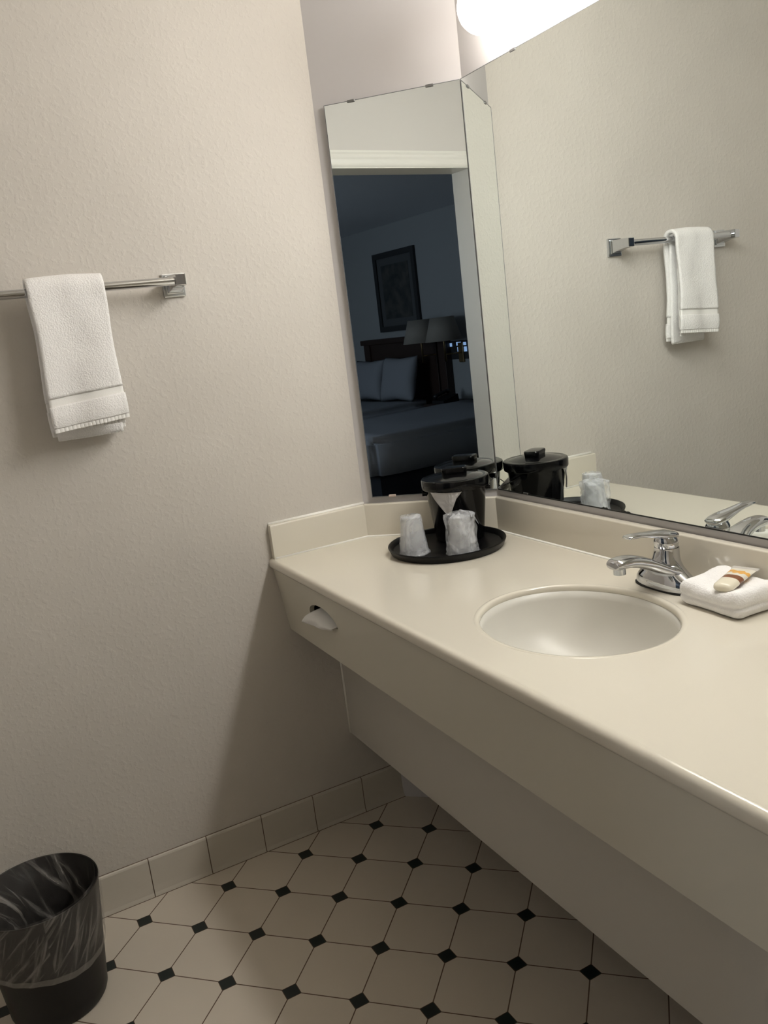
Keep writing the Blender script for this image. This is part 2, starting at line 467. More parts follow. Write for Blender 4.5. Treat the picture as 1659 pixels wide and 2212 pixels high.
# tissue in the opening, with its recessed box behind
disp = thing('tissue_dispenser', 'recessed tissue holder in the counter apron left of the sink', 'tissue holder', (hx, yA(hz), hz))
bm = bmesh.new()
def pocket(s, yy): return [(s*hw*1.02*math.cos(2*PI*k/32), yy, s*hh*(1.03 if math.sin(2*PI*k/32) > 0 else .3)*math.sin(2*PI*k/32)) for k in range(32)]
loft(bm, [pocket(1.03, .0135), pocket(1.15, .016), pocket(1.15, .09), pocket(.02, .09)], cap=False)
obj('recess', bm, M['dark'], disp, True)
def tis(u, v):
    # a limp tongue of tissue that comes out of the slot and droops to the left
    ix, iz = -.026 + .100*u, .024 - .022*u + .003*math.sin(u*PI)
    ox, oz = -.096 + .170*u, -.022 + .019*u - .004*math.sin(u*PI)
    k = v**.8
    x = ix*(1-k) + ox*k; z = iz*(1-k) + oz*k + .004*math.sin(k*PI)*(1-u*.5)
    y = .030 - .047*math.sin(min(1, k*1.25)*PI*.5) + .010*max(0, k-.6) + .002*math.sin(u*11+v*4) - .004*(1-u)*k
    y += (z)*-.135*0
    return (x, y, z)
bm = bmesh.new(); sheet(bm, tis, 22, 12)
o = obj('tissue', bm, M['tissue'], disp, True); solidify(o, .0012)

# ------------------------------------------------------------------ mirrors
mw = thing('wall_mirror', 'large frameless mirror filling the wall above the sink', 'mirror', (DX, 0, ZB))
th = .005
bm = bmesh.new(); box(bm, .003, -th, 0, 2.2, -.001, ZT-ZB, 1)
for f in bm.faces: f.material_index = 0 if f.calc_center_median().y < -th+.0001 else 1
obj('glass', bm, [M['mirror'], M['mirror_edge']], mw)
bm = bmesh.new(); box(bm, .003, -th-.0006, -.0012, 2.2, -th+.0002, .0016); obj('dark_edge', bm, M['mirror_edge'], mw)
bm = bmesh.new(); box(bm, .0025, -th-.0006, 0, .0045, -th+.0002, ZT-ZB); box(bm, .003, -th-.0006, ZT-ZB-.0008, 2.2, -th+.0002, ZT-ZB+.0006); obj('side_edge', bm, M['mirror_side'], mw)
ANG = math.atan2(DY, DX) + math.radians(1.3)
Lm = .3675 - .026
md_ = thing('corner_mirror', 'narrow tall frameless mirror on the angled corner wall', 'mirror', (DX+.0, -.0, ZB), 0)
# local frame: +X runs along the mirror away from the pivot, +Y out of the glass
ex = Vector((-math.cos(ANG), -math.sin(ANG), 0)); ny = Vector((math.sin(ANG), -math.cos(ANG), 0))
mm = Matrix((ex, ny, Vector((0, 0, 1)))).transposed().to_4x4()
if mm.determinant() < 0: pass
md_.rotation_euler = (0, 0, math.atan2(ex.y, ex.x))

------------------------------

Aim of the task: Pictures excluded, repeat exactly the lines from the top of the material through the line with "o = obj('tissue', bm, M['tissue'], disp, True);", including both of those lines.

Response to this exercise:
Keep writing the Blender script for this image. This is part 2, starting at line 467. More parts follow. Write for Blender 4.5. Treat the picture as 1659 pixels wide and 2212 pixels high.
# tissue in the opening, with its recessed box behind
disp = thing('tissue_dispenser', 'recessed tissue holder in the counter apron left of the sink', 'tissue holder', (hx, yA(hz), hz))
bm = bmesh.new()
def pocket(s, yy): return [(s*hw*1.02*math.cos(2*PI*k/32), yy, s*hh*(1.03 if math.sin(2*PI*k/32) > 0 else .3)*math.sin(2*PI*k/32)) for k in range(32)]
loft(bm, [pocket(1.03, .0135), pocket(1.15, .016), pocket(1.15, .09), pocket(.02, .09)], cap=False)
obj('recess', bm, M['dark'], disp, True)
def tis(u, v):
    # a limp tongue of tissue that comes out of the slot and droops to the left
    ix, iz = -.026 + .100*u, .024 - .022*u + .003*math.sin(u*PI)
    ox, oz = -.096 + .170*u, -.022 + .019*u - .004*math.sin(u*PI)
    k = v**.8
    x = ix*(1-k) + ox*k; z = iz*(1-k) + oz*k + .004*math.sin(k*PI)*(1-u*.5)
    y = .030 - .047*math.sin(min(1, k*1.25)*PI*.5) + .010*max(0, k-.6) + .002*math.sin(u*11+v*4) - .004*(1-u)*k
    y += (z)*-.135*0
    return (x, y, z)
bm = bmesh.new(); sheet(bm, tis, 22, 12)
o = obj('tissue', bm, M['tissue'], disp, True); solidify(o, .0012)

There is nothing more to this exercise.